Composer of Les Huguenots.

Fifty years ago, so far as Americans were concerned, French opera was practically summed up in “Les Huguenots” and “Faust.” Meyerbeer (my´-er-bare) was not a Frenchman, but the embodiment of merely sensuous tendencies which belonged no more to one people than to another, but which found its fittest expression in the glamour of Parisian life. That Gounod (goo-no´) should have prevailed against these tendencies is to the great credit of the man and the people from whose loins he was sprung.

GOUNOD’S MUSIC

CHARLES FRANCOIS GOUNOD

1818-1893.

Amiability was as marked a characteristic of Gounod’s music as it was of his personality. He was graceful and winning, but not strong. He was an emotionalist and a mystic. When his expression of passion ran out into ecstasy he was at his best, and he could give expression to an emotional state better than he could depict its development. Essentially, therefore, he was a lyrical rather than a dramatic composer. The two most perfect products of his genius both disclose the climax of their beauty in scenes wherein ecstatic utterance asserts its right. The gems in Gounod’s crown are the garden scene of “Faust” and the balcony scene of “Roméo et Juliette.” Critics have placed a high estimate upon the latter opera, and the lovers of sentimental church music are fond of Gounod’s religious ballads (they are nothing else), one or two of his masses, and the oratorio “The Redemption”; but to the historian and the people of the future it is not likely that he will be more than the composer of “Faust,” an opera which has a history that is unique in operatic annals. It had been in the repertory of the Théâtre Lyrique ten years when it was transferred to the Académie Nationale (or Grand Opera, as it is popularly called) in 1869. When the transfer was made it had already been performed four hundred times in Paris, and before Gounod died in 1893 it had been performed nearly seven hundred times more. No opera has had a record comparable with this, and there is yet no evidence of loss of popularity in France, England, or America.

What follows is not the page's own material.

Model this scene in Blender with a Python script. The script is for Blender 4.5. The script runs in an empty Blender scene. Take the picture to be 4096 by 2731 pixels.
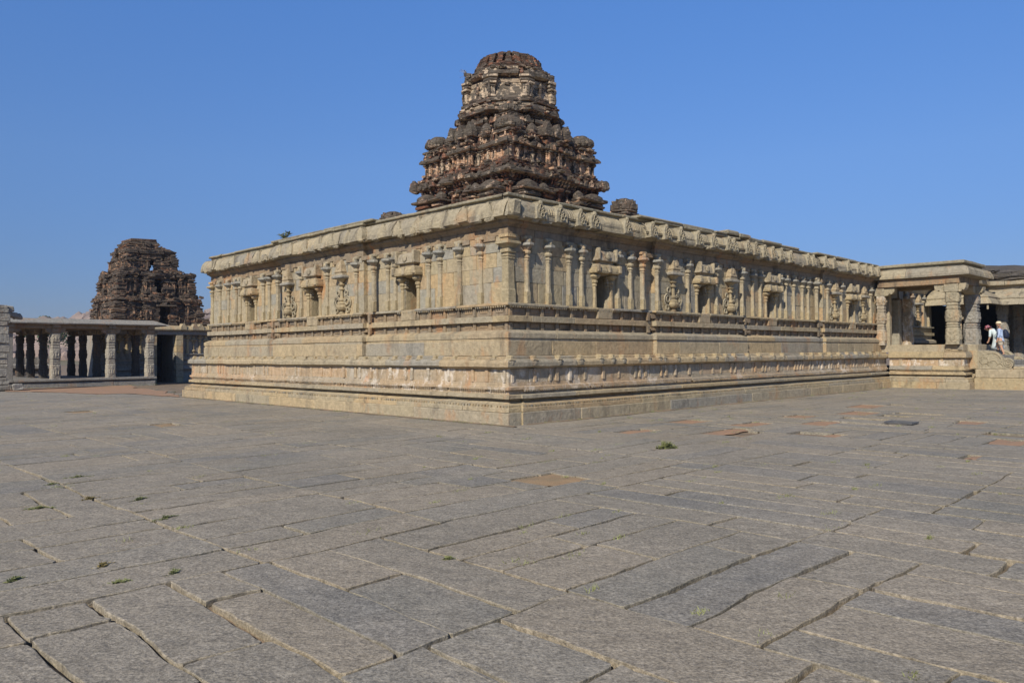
import bpy, bmesh, math, random
from math import sin, cos, pi, radians, sqrt, atan2
from mathutils import Vector, Matrix, noise as mn
random.seed(7)
rnd = random.random
def ru(a, b): return a + (b - a) * random.random()
S = bpy.context.scene
COL = S.collection
# ------------------------------------------------------------------ frame of the temple (u along the right face, v along the left face)
TH = 0.78278
CX0, CY0 = -0.0814, 16.6891
UX, UY = cos(TH), sin(TH)
def uv2w(u, v, z=0.0): return Vector((CX0 + UX*u - UY*v, CY0 + UY*u + UX*v, z))
def smooth(a, b, x):
    t = min(1, max(0, (x-a)/(b-a))); return t*t*(3-2*t)
def gz(u, v): return -0.2*smooth(19, 37, v)
def tag(o, label=None, cat=None, group=None, kind=None):
    if label: o['label'] = label
    if cat: o['category'] = cat
    if group: o['group'] = group
    if kind: o['kind'] = kind
    return o
def empty(name, loc, rz=0.0):
    o = bpy.data.objects.new(name, None); COL.objects.link(o)
    o.location = loc; o.rotation_euler = (0, 0, rz); o.empty_display_size = .3
    return o
# ------------------------------------------------------------------ materials
class G:
    def __init__(s, name):
        s.m = bpy.data.materials.new(name); s.m.use_nodes = True
        s.t = s.m.node_tree; s.t.nodes.clear()
        s.out = s.t.nodes.new('ShaderNodeOutputMaterial')
        s.b = s.t.nodes.new('ShaderNodeBsdfPrincipled')
        s.t.links.new(s.b.outputs[0], s.out.inputs[0])
        s.geo = s.t.nodes.new('ShaderNodeNewGeometry')
        s.b.inputs['Roughness'].default_value = .85
        s.b.inputs['Specular IOR Level'].default_value = .25
    def L(s, a, b): s.t.links.new(a, b)
    def pos(s, scale=(1, 1, 1)):
        if scale == (1, 1, 1): return s.geo.outputs['Position']
        n = s.t.nodes.new('ShaderNodeVectorMath'); n.operation = 'MULTIPLY'
        s.L(s.geo.outputs['Position'], n.inputs[0]); n.inputs[1].default_value = scale
        return n.outputs[0]
    def noise(s, sc, det=4, rough=.55, vec=None, dist=0):
        n = s.t.nodes.new('ShaderNodeTexNoise'); n.inputs['Scale'].default_value = sc
        n.inputs['Detail'].default_value = det; n.inputs['Roughness'].default_value = rough
        n.inputs['Distortion'].default_value = dist
        s.L(vec or s.pos(), n.inputs['Vector']); return n.outputs[0]
    def ramp(s, f, stops, interp='LINEAR'):
        n = s.t.nodes.new('ShaderNodeValToRGB'); n.color_ramp.interpolation = interp
        e = n.color_ramp.elements
        while len(e) < len(stops): e.new(.5)
        for i, (p, c) in enumerate(stops):
            e[i].position = p
            e[i].color = (c, c, c, 1) if not hasattr(c, '__len__') else (*c, 1)
        s.L(f, n.inputs[0]); return n.outputs[0]
    def mix(s, f, a, b, mode='MIX'):
        n = s.t.nodes.new('ShaderNodeMix'); n.data_type = 'RGBA'; n.blend_type = mode
        for k, v in ((0, f), (6, a), (7, b)):
            if isinstance(v, (int, float)): n.inputs[k].default_value = v
            elif isinstance(v, tuple): n.inputs[k].default_value = (*v, 1)
            else: s.L(v, n.inputs[k])
        return n.outputs[2]
    def math(s, op, a, b=0.0):
        n = s.t.nodes.new('ShaderNodeMath'); n.operation = op
        for k, v in ((0, a), (1, b)):
            if isinstance(v, (int, float)): n.inputs[k].default_value = v
            else: s.L(v, n.inputs[k])
        return n.outputs[0]
    def sep(s, v, i):
        n = s.t.nodes.new('ShaderNodeSeparateXYZ'); s.L(v, n.inputs[0]); return n.outputs[i]
    def bump(s, h, dist, strength=1.0, prev=None):
        n = s.t.nodes.new('ShaderNodeBump'); n.inputs['Distance'].default_value = dist
        n.inputs['Strength'].default_value = strength
        s.L(h, n.inputs['Height'])
        if prev: s.L(prev, n.inputs['Normal'])
        return n.outputs[0]
    def done(s, col, nrm=None):
        if isinstance(col, tuple): s.b.inputs['Base Color'].default_value = (*col, 1)
        else: s.L(col, s.b.inputs['Base Color'])
        if nrm: s.L(nrm, s.b.inputs['Normal'])
        return s.m
def stone(name, tones, stain=.5, orange=(.42, .2, .075), dark=.55, white=0.0, grain=1.0, carve=0.0, darkcol=(.07, .062, .052)):
    g = G(name)
    isl = g.geo.outputs['Random Per Island']
    n = len(tones)
    tones = [(t[0]*.93, t[1]*.91, t[2]*.88) for t in tones]
    base = g.ramp(isl, [(i/(n-1), t) for i, t in enumerate(tones)])
    big = g.noise(.7, 3)
    base = g.mix(g.ramp(big, [(.35, 0), (.8, .4)]), base, tones[0])
    mott = g.noise(9, 5, .65)
    base = g.mix(.75, base, g.ramp(mott, [(.25, .62), (.75, 1.3)]), 'MULTIPLY')
    gr = g.noise(70, 3, .7)
    base = g.mix(.6*grain, base, g.ramp(gr, [(.3, .55), (.7, 1.35)]), 'MULTIPLY')
    st = g.noise(1.6, 6, .65, g.pos((1, 1, .42)), .4)
    base = g.mix(g.ramp(st, [(.56, 0), (.7, stain)]), base, orange)
    if white > 0:
        w = g.noise(3.1, 6, .7, g.pos((1, 1, .6)), .6)
        wb = g.noise(.33, 2, .5)
        base = g.mix(g.math('MULTIPLY', g.ramp(w, [(.5, 0), (.58, white)]), g.ramp(wb, [(.42, .12), (.6, 1)])), base, (.80, .73, .62))
    dk = g.noise(2.3, 7, .7, g.pos((1, 1, .5)))
    base = g.mix(g.ramp(dk, [(.56, 0), (.72, dark)]), base, darkcol)
    sk_ = g.noise(2.6, 6, .62, g.pos((1, 1, .16)), .2)
    base = g.mix(g.ramp(sk_, [(.54, 0), (.66, dark*.75)]), base, (.10, .085, .065))
    pit = g.noise(24, 3, .6)
    base = g.mix(g.ramp(pit, [(.24, .5), (.34, 0)]), base, (.09, .08, .07))
    nr = g.bump(gr, .012, .8*grain)
    nr = g.bump(g.noise(14, 5, .65), .035, .8, nr)
    if carve > 0:
        v = g.t.nodes.new('ShaderNodeTexVoronoi'); v.feature = 'SMOOTH_F1'; v.inputs['Scale'].default_value = 9
        g.L(g.pos(), v.inputs['Vector'])
        nr = g.bump(v.outputs[0], .05, carve, nr)
    return g.done(base, nr)
TAN = [(.46, .38, .24), (.38, .345, .27), (.50, .40, .245), (.31, .30, .265), (.45, .365, .22), (.52, .40, .235), (.40, .35, .25), (.47, .345, .20)]
M_ST = stone('granite', TAN)
M_WALL = stone('wall_granite', [(.46, .385, .245), (.36, .345, .285), (.50, .40, .24), (.32, .32, .29), (.44, .37, .23), (.52, .38, .21), (.40, .36, .26), (.48, .34, .19)], stain=.75, orange=(.50, .25, .10), dark=.4)
M_FR = stone('frieze_granite', [(.48, .37, .24), (.42, .37, .28), (.53, .37, .22), (.45, .37, .25)], stain=.85, orange=(.55, .27, .12), white=.6, dark=.35)
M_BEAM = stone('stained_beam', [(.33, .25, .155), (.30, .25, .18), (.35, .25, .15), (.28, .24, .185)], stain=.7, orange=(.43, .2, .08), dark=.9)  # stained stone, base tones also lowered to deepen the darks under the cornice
M_CARV = stone('carved_granite', [(.42, .36, .24), (.37, .33, .235), (.44, .37, .25)], stain=.3, dark=.4, carve=.5)
M_EAVE = stone('eave_granite', [(.46, .385, .25), (.37, .33, .245), (.42, .36, .24), (.31, .285, .23)], stain=.4, dark=.8)
M_CAP = stone('lichen_granite', [(.36, .32, .22), (.30, .275, .2), (.38, .33, .23)], stain=.3, dark=.6)
M_GREY = stone('grey_granite', [(.33, .315, .28), (.29, .28, .255), (.36, .33, .28)], stain=.35, dark=.4)
M_GREYC = stone('grey_carved', [(.35, .33, .28), (.30, .29, .26), (.38, .34, .28)], stain=.45, dark=.4, carve=.5)
def weathered(name, a, b, crust, amount, brick=0.0, lines=1.0):
    """old lime plaster over brick under a dark crust"""
    g = G(name)
    isl = g.geo.outputs['Random Per Island']
    n1 = g.noise(1.7, 6, .68)
    base = g.mix(g.ramp(n1, [(.38, 0), (.6, 1)]), a, b)
    base = g.mix(g.ramp(isl, [(0, 0), (1, .5)]), base, b)
    base = g.mix(.5, base, g.ramp(g.noise(11, 5, .7), [(.25, .5), (.75, 1.4)]), 'MULTIPLY')
    n2 = g.noise(3.1, 7, .72)
    z = g.sep(g.geo.outputs['Normal'], 2)
    up = g.math('MULTIPLY', z, .16)
    f = g.math('ADD', n2, up)
    base = g.mix(g.ramp(f, [(.53 - .22*amount, 0), (.58 - .22*amount, .92)]), base, crust)
    base = g.mix(g.ramp(g.noise(19, 4, .7), [(.3, .55), (.42, 0)]), base, tuple(x*.4 for x in crust))
    base = g.mix(g.ramp(g.noise(6, 5, .7), [(.62, 0), (.7, .55)]), base, (.33, .31, .27))
    nr = g.bump(g.noise(26, 4, .7), .03, .8)
    if lines:
        w = g.noise(4, 4, .6, g.pos((1.3, 1.3, 6.0)))
        nr = g.bump(w, .09, lines, nr)
        w2 = g.noise(5, 3, .6, g.pos((.8, .8, 3.4)))
        base = g.mix(.7, base, g.ramp(w2, [(.35, .55), (.6, 1.3)]), 'MULTIPLY')
    return g.done(base, nr)
TC = (.088, .074, .058)
M_TPL = weathered('tower_plaster', (.68, .50, .34), (.54, .32, .19), TC, .2)
M_TCR = weathered('tower_crust', (.40, .19, .11), (.50, .41, .30), TC, .66)
M_TBR = weathered('tower_brick', (.36, .145, .08), (.25, .125, .075), (.085, .062, .046), .45, lines=1.0)
M_TNK = weathered('tower_neck', (.60, .45, .30), (.46, .36, .25), TC, .12, lines=.4)
M_GPL = weathered('gateway_plaster', (.56, .37, .22), (.40, .20, .11), (.10, .078, .058), .45)
M_GCR = weathered('gateway_crust', (.32, .18, .11), (.33, .26, .19), (.088, .070, .054), .75)
def plain(name, c, rough=.8, bsc=0, bd=0.0, var=.2, vsc=8):
    g = G(name); g.b.inputs['Roughness'].default_value = rough
    base = g.mix(1.0, c, g.ramp(g.noise(vsc, 4), [(.3, 1-var), (.7, 1+var)]), 'MULTIPLY')
    return g.done(base, g.bump(g.noise(bsc, 3), bd, 1) if bsc else None)
def pave_mat(name, light):
    g = G(name)
    isl = g.geo.outputs['Random Per Island']
    c = [(.33, .305, .265), (.36, .33, .285), (.31, .30, .275), (.39, .345, .285), (.34, .315, .275), (.285, .28, .27), (.375, .32, .26)]
    if light: c = [tuple(x*1.02 for x in q) for q in c]; c = [(q[0]*1.05, q[1], q[2]*.85) for q in c]
    base = g.ramp(isl, [(i/6, q) for i, q in enumerate(c)], 'CONSTANT')
    base = g.mix(.12, base, (.34, .31, .27))
    base = g.mix(1.0, base, (.72, .695, .635), 'MULTIPLY')
    base = g.mix(g.ramp(g.noise(.45, 4, .6), [(.35, 0), (.72, .65)]), base, (.38, .325, .25))
    base = g.mix(.9, base, g.ramp(g.noise(5, 6, .7), [(.25, .72), (.75, 1.25)]), 'MULTIPLY')
    fine = g.noise(42, 4, .75)
    base = g.mix(.95, base, g.ramp(fine, [(.32, .5), (.68, 1.45)]), 'MULTIPLY')
    base = g.mix(.8, base, g.ramp(g.noise(17, 5, .75), [(.3, .62), (.7, 1.3)]), 'MULTIPLY')
    sp = g.noise(95, 2, .6)
    base = g.mix(g.ramp(sp, [(.6, 0), (.7, .5)]), base, (.5, .46, .4))
    base = g.mix(g.ramp(sp, [(.28, .55), (.4, 0)]), base, (.06, .06, .062))
    base = g.mix(g.ramp(g.noise(1.3, 7, .75), [(.62, 0), (.75, .35)]), base, (.36, .25, .16))
    nr = g.bump(fine, .012, .8)
    nr = g.bump(g.noise(7, 5, .6), .03, .7, nr)
    return g.done(base, nr)
M_PV = pave_mat('paving_granite', False)
M_PVE = pave_mat('paving_worn_edge', True)
def soil_mat(name, a, b):
    g = G(name)
    base = g.mix(g.ramp(g.noise(2.2, 5, .6), [(.35, 0), (.65, 1)]), a, b)
    base = g.mix(.7, base, g.ramp(g.noise(60, 3, .7), [(.3, .6), (.7, 1.35)]), 'MULTIPLY')
    return g.done(base, g.bump(g.noise(40, 4, .7), .012, .8))
M_SOIL = soil_mat('joint_soil', (.28, .20, .13), (.15, .125, .09))
M_SAND = soil_mat('orange_sand', (.36, .235, .13), (.27, .20, .12))
M_RED = soil_mat('red_earth', (.38, .225, .135), (.30, .20, .13))
M_GRASS = plain('weed_leaf', (.21, .22, .09), .6, var=.4, vsc=30)
M_DRY = plain('dry_weed', (.28, .22, .09), .7, var=.3, vsc=30)
M_SHRUB = plain('shrub_leaf', (.05, .085, .03), .7, var=.4, vsc=1.2)
M_BOULD = stone('boulder_granite', [(.34, .265, .225), (.29, .235, .21), (.37, .28, .23), (.24, .2, .185)], stain=.15, dark=.4, grain=.3)
M_HILL = plain('hill_scrub', (.13, .115, .075), .9, var=.6, vsc=.05)
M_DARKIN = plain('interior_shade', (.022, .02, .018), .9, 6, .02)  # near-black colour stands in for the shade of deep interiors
M_METAL = plain('dark_iron', (.10, .10, .10), .5)
M_PIL = stone('pale_grey_carved', [(.43, .39, .31), (.38, .355, .30), (.45, .40, .30)], stain=.35, dark=.4, carve=.5)
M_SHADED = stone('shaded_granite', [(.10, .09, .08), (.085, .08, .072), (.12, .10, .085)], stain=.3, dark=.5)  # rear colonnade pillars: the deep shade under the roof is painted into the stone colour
M_MOUND = stone('roof_plaster', [(.10, .09, .08), (.085, .078, .07), (.13, .115, .095)], stain=.12, dark=.5)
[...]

GOUNOD’S RESIDENCE IN PARIS

As a musician Gounod may be described as an eclectic. Though his genius was essentially lyrical, his models were the kings of dramatic music,—Mozart, Weber (vay´-ber) and Wagner. To his love for the first of these he raised a lovely monument in a book on “Don Giovanni” (jo-vahn´-nee), which opera, he said, had influenced his whole life like a revelation, and had remained from the beginning the embodiment of dramatic perfection. He was one of the first of Wagner’s disciples in France; but his lyrical trend did not permit him to follow the German poet-composer to the logical outcome of his theories. Wagner’s influence upon him stopped with “Lohengrin.” Thereafter, as Gounod himself expressed it, he and Wagner traveled in diametrically opposite directions, he seeking to grow more simple in his manner and more desirous to achieve his ends by unaffected means and truthfulness of feeling. At the end he was disposed to consider Wagner an aberration of genius, a visionary haunted by the colossal, unable longer to estimate aright his own intellectual powers, one who had lost the sense of proportion.